*To do*. Using the listing below, please print exactly the lines from the one with "Reconstruct this image" through the one with "COL = scene.collection". Leave out every picture.

*Supplied data*.
↓

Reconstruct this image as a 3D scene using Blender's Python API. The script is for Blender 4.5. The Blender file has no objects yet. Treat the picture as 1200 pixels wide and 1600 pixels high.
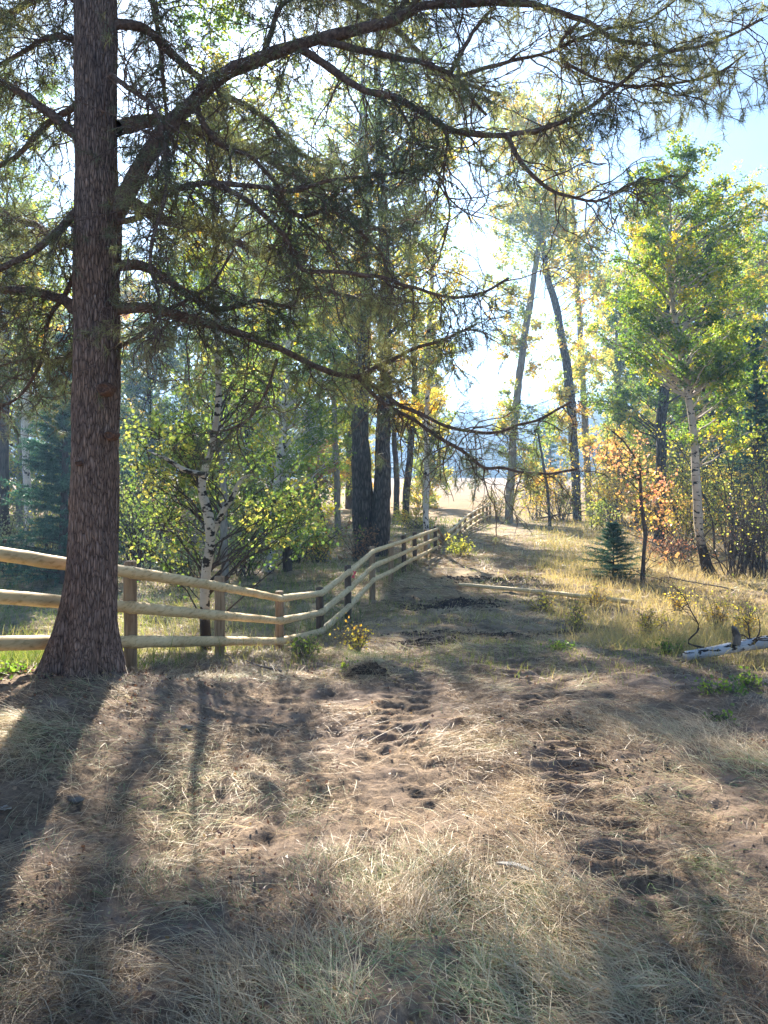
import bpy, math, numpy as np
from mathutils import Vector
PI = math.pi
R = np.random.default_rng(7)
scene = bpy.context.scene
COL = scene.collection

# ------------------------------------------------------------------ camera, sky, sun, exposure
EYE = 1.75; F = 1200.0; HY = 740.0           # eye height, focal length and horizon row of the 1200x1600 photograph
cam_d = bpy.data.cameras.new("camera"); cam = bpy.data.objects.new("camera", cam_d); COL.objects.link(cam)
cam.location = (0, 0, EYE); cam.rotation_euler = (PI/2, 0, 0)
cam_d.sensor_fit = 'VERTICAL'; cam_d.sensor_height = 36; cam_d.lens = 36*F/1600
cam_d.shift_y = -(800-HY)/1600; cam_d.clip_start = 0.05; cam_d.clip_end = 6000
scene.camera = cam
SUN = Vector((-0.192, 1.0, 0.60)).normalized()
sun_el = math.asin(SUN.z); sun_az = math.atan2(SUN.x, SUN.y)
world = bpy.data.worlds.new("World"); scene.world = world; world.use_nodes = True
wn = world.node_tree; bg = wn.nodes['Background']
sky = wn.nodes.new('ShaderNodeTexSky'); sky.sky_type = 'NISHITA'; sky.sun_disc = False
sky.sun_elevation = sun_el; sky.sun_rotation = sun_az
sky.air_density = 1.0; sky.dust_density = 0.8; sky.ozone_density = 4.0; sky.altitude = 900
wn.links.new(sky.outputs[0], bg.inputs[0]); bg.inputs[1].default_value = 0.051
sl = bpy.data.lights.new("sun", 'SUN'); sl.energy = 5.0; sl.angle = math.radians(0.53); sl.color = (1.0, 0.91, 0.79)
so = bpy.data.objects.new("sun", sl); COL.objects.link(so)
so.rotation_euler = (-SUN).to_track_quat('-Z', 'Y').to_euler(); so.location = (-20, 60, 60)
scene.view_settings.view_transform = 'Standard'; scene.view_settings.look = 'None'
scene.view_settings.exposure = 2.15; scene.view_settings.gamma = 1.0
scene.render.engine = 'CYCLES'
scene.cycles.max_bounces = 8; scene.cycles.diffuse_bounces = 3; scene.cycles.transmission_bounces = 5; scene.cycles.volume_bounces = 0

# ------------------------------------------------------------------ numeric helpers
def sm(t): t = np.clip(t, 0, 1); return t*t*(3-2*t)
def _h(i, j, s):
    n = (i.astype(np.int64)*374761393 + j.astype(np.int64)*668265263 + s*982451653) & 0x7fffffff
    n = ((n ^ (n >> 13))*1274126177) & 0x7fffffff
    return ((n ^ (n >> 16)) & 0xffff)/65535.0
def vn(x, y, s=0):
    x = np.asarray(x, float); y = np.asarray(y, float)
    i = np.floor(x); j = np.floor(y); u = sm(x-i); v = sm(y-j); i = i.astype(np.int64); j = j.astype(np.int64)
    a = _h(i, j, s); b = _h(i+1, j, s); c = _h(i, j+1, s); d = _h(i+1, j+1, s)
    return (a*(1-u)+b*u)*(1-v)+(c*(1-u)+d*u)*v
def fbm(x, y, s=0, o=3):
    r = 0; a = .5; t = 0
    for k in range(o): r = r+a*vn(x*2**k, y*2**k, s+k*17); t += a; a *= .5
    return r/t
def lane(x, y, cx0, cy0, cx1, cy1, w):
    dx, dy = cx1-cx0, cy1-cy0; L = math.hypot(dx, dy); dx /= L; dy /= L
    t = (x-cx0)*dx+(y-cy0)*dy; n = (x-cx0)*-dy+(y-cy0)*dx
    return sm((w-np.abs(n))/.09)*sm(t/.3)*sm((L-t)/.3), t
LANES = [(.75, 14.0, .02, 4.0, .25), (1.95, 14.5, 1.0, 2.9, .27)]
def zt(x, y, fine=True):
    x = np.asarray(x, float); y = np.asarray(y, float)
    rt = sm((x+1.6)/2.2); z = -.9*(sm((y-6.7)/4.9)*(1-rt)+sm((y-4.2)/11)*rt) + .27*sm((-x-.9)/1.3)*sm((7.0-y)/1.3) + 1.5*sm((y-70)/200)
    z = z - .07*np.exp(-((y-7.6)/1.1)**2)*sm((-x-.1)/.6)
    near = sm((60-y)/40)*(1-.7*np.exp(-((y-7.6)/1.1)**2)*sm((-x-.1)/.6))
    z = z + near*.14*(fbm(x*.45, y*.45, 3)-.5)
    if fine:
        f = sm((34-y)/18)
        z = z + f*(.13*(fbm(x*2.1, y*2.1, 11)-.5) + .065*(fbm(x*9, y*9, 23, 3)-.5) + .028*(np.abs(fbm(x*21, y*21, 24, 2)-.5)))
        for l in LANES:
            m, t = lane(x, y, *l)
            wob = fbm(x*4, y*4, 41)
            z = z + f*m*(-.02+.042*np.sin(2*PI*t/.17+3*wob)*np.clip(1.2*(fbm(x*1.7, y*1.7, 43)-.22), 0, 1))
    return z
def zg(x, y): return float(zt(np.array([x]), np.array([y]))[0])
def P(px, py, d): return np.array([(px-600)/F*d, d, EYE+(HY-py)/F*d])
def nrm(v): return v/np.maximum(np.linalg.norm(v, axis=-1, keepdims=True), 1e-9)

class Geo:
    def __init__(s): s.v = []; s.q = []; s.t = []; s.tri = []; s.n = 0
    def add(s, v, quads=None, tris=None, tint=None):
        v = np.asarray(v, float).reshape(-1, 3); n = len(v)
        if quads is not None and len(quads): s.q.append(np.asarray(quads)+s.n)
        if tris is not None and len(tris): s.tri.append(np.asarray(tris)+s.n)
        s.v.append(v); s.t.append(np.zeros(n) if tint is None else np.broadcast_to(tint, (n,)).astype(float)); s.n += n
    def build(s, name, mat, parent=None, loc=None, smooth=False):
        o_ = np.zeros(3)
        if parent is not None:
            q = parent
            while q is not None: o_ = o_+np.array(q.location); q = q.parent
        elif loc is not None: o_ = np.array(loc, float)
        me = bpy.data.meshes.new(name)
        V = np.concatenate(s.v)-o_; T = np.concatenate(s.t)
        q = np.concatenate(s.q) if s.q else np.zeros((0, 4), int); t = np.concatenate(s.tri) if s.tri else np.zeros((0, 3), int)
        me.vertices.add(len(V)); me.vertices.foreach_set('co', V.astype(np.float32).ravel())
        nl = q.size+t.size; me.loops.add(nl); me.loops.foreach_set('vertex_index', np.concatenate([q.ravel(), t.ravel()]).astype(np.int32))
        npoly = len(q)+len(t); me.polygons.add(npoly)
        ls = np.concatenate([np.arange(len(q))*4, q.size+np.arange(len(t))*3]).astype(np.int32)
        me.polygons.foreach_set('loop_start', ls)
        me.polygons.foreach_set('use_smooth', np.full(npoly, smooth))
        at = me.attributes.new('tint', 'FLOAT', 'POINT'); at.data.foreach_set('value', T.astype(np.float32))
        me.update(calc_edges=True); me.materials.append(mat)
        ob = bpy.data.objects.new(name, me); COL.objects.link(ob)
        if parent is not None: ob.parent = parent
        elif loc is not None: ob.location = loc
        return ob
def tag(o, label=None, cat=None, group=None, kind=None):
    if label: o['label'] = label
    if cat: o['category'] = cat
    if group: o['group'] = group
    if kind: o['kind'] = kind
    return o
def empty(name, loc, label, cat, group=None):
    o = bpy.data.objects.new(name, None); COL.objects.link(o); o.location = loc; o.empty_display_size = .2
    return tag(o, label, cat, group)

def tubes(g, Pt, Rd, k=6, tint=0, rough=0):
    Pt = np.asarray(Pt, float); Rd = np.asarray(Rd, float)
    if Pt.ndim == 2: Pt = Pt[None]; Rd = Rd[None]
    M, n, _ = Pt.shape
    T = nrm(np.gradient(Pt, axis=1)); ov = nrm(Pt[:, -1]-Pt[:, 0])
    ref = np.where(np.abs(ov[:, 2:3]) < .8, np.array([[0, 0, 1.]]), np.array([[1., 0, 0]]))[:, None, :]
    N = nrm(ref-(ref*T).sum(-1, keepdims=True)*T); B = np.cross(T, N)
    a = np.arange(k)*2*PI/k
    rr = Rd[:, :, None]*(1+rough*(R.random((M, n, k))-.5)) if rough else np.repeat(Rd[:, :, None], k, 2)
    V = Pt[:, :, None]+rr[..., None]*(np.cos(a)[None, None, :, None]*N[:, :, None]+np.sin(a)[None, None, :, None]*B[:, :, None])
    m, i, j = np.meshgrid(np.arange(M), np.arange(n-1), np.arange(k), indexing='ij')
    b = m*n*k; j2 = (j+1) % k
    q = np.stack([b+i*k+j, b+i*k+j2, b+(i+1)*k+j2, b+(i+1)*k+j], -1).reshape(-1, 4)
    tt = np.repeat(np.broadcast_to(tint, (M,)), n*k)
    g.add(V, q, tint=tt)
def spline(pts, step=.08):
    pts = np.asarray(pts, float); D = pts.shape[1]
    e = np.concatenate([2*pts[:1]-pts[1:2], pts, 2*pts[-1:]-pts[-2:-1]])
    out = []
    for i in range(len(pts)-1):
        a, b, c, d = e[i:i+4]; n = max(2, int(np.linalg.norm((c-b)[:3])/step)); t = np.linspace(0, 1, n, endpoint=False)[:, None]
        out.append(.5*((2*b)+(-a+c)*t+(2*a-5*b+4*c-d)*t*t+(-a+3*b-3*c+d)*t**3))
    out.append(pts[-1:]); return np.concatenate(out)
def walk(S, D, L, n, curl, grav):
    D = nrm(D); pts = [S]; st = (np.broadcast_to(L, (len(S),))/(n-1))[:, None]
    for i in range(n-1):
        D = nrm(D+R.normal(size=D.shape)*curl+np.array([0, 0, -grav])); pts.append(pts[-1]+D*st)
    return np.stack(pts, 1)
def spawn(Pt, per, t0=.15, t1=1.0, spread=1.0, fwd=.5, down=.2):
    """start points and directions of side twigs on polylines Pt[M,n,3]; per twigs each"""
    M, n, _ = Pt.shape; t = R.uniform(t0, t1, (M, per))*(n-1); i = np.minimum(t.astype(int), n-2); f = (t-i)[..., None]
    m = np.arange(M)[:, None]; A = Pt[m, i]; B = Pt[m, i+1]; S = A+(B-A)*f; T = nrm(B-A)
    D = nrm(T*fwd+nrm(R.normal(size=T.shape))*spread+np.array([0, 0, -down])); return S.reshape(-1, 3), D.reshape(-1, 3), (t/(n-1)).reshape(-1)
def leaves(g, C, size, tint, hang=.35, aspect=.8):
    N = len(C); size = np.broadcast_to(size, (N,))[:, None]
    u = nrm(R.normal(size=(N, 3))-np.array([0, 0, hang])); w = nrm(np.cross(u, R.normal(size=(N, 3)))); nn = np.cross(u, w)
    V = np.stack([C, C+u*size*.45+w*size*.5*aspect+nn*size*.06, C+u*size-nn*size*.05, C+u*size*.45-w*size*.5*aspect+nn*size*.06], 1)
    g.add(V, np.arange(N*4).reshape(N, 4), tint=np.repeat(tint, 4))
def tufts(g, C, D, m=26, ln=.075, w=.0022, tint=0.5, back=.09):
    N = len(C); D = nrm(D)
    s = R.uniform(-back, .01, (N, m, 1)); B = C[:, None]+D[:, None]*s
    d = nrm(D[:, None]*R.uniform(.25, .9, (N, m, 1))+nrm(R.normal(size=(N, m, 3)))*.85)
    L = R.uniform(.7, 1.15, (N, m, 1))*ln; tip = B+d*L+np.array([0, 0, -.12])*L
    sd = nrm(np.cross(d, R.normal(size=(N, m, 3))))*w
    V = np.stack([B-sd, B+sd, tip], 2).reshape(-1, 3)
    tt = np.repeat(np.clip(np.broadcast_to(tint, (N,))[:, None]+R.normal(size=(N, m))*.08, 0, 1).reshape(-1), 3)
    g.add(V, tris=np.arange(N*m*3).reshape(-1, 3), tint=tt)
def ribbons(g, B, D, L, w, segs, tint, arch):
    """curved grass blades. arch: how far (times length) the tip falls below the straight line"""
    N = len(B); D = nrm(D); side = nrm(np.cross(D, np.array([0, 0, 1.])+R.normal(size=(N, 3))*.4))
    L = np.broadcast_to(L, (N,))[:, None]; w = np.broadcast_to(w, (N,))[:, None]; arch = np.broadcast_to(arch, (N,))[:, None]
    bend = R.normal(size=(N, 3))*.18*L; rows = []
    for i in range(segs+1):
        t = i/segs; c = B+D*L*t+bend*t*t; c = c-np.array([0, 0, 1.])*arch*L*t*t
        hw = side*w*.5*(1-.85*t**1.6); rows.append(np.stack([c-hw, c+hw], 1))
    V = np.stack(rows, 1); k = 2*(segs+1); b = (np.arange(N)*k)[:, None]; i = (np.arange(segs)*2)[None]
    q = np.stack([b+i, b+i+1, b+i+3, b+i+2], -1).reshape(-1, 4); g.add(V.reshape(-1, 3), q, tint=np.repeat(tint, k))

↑
↓

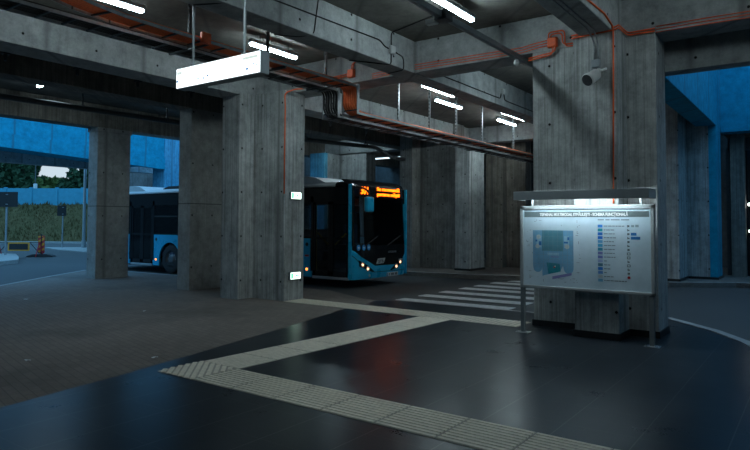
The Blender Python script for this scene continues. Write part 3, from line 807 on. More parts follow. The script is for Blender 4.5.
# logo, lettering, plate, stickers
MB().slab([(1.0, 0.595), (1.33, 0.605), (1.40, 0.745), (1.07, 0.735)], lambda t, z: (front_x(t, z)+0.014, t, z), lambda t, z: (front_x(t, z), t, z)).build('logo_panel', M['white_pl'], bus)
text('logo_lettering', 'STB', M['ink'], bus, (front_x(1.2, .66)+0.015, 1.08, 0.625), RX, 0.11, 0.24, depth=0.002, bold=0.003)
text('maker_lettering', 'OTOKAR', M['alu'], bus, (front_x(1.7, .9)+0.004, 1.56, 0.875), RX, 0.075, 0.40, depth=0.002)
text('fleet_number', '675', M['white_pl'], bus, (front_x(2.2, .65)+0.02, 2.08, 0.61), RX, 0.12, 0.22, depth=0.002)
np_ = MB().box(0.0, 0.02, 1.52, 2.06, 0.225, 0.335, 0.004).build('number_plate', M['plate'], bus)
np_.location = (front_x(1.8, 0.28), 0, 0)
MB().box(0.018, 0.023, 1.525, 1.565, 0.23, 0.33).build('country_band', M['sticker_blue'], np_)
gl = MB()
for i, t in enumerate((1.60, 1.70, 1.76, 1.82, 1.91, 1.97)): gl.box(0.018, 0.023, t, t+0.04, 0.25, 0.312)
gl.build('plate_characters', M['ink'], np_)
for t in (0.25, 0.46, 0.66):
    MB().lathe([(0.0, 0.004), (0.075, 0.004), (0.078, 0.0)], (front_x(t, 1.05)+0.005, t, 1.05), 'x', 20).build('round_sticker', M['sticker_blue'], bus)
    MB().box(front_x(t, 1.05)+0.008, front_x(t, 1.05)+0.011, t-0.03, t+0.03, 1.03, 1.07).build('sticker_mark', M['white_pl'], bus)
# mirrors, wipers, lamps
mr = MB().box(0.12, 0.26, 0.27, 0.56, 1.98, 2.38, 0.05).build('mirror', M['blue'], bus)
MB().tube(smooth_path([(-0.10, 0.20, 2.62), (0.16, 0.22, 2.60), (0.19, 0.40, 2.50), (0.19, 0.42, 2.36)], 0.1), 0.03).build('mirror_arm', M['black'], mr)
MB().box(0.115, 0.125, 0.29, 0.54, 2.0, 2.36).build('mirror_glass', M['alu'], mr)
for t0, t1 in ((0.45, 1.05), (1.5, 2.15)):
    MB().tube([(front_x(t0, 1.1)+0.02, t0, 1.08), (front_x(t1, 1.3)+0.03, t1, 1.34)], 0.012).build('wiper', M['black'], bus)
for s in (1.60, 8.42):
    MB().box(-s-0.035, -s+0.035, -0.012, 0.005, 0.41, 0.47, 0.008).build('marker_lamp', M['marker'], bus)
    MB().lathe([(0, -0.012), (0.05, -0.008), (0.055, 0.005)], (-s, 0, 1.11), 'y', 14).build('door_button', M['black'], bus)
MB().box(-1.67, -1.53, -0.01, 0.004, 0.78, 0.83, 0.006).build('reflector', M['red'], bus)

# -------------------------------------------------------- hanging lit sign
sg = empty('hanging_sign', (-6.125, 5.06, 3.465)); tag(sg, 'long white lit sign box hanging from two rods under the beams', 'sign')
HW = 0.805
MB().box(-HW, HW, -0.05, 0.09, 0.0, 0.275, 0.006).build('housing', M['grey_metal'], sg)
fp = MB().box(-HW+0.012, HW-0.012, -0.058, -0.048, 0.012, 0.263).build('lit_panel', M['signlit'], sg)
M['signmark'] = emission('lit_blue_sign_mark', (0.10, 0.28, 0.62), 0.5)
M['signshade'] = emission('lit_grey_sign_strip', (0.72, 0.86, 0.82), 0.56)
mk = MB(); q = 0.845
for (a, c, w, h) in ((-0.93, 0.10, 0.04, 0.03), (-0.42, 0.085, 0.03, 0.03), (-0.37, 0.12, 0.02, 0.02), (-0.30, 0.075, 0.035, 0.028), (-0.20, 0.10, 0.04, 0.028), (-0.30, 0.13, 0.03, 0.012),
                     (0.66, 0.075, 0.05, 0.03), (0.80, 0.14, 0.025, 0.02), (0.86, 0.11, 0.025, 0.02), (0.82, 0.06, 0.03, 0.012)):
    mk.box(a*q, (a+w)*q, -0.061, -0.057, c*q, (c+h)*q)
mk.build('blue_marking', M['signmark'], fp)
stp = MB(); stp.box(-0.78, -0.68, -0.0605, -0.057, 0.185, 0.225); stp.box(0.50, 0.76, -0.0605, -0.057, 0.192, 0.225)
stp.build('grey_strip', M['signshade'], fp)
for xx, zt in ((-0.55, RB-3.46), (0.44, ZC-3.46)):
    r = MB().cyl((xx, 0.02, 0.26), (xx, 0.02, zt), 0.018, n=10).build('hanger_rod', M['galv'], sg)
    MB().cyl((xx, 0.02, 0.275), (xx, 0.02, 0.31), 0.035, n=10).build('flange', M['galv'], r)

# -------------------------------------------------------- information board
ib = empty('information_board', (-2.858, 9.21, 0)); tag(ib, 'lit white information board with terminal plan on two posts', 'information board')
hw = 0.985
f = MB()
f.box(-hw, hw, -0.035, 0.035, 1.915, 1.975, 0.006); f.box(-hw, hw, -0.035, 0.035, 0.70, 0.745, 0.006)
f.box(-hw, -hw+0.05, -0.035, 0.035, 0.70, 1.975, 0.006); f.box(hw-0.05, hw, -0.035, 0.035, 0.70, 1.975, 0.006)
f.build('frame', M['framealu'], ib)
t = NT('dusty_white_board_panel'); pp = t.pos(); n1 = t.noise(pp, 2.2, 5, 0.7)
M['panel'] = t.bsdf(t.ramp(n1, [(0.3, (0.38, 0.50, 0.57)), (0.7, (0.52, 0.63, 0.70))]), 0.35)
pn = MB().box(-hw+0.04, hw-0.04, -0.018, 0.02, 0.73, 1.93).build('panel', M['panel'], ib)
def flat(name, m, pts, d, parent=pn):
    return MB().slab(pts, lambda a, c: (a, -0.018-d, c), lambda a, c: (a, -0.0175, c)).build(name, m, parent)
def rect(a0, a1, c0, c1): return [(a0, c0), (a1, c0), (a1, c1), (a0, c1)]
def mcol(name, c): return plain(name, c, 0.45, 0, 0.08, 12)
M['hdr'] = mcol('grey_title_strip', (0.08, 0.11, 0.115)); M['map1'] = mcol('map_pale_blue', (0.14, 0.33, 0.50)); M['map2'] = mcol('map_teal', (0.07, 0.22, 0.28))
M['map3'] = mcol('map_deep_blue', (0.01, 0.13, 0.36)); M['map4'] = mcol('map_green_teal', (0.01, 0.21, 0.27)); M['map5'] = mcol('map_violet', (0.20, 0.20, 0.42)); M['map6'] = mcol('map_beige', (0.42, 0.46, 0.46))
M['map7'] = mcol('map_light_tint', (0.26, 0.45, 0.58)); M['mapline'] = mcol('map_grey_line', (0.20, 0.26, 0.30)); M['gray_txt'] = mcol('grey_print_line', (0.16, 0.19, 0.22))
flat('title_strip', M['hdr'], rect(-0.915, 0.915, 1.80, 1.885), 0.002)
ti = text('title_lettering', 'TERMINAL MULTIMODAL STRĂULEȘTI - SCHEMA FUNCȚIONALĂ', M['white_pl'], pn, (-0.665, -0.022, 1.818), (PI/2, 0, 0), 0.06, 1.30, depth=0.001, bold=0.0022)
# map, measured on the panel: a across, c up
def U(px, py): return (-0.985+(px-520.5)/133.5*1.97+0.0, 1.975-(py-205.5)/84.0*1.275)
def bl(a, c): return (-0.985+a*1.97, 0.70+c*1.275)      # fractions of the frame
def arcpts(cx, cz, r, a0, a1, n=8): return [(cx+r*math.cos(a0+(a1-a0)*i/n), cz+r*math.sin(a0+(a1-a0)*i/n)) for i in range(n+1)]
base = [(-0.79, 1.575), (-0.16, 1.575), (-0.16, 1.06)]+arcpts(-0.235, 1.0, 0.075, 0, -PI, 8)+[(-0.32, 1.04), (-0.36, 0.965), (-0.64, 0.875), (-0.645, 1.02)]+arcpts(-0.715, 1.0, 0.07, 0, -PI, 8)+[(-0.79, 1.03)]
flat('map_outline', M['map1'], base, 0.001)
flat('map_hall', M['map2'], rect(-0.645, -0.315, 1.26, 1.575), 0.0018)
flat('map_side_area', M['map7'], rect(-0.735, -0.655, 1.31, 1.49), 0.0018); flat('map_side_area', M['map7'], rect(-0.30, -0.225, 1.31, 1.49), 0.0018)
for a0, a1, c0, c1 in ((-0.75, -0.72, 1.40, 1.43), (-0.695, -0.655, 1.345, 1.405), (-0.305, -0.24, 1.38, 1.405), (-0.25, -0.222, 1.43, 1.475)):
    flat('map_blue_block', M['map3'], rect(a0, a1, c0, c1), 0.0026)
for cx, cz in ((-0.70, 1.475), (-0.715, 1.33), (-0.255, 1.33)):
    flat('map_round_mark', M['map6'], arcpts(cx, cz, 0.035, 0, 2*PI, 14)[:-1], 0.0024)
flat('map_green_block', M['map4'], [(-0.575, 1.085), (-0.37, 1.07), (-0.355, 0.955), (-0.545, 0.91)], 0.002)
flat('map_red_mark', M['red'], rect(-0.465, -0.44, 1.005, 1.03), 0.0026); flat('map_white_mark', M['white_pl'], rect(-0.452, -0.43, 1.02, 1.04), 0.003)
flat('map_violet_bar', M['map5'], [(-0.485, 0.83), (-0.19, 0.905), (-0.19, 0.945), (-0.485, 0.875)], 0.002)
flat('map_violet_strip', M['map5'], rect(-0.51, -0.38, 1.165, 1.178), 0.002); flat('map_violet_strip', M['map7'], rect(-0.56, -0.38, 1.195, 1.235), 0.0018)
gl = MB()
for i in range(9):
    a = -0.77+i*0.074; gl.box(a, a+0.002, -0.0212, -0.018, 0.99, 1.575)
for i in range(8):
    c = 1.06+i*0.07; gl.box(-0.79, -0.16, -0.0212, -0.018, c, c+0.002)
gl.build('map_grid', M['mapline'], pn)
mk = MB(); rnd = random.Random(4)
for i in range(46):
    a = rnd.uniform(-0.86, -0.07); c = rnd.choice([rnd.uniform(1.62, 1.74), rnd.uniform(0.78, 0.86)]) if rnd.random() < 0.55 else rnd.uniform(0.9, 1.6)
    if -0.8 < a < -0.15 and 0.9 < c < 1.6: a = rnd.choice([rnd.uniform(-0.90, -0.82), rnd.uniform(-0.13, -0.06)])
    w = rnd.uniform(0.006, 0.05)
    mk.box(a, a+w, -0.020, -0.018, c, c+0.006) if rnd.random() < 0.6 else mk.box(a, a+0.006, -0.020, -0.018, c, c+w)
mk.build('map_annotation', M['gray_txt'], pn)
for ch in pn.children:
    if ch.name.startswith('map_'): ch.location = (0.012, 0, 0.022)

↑

*Solution*.
Reconstruct this image as a 3D scene using Blender's Python API. The script is for Blender 4.5. The Blender file has no objects yet. Treat the picture as 1200 pixels wide and 1600 pixels high.
import bpy, math, numpy as np
from mathutils import Vector
PI = math.pi
R = np.random.default_rng(7)
scene = bpy.context.scene
COL = scene.collection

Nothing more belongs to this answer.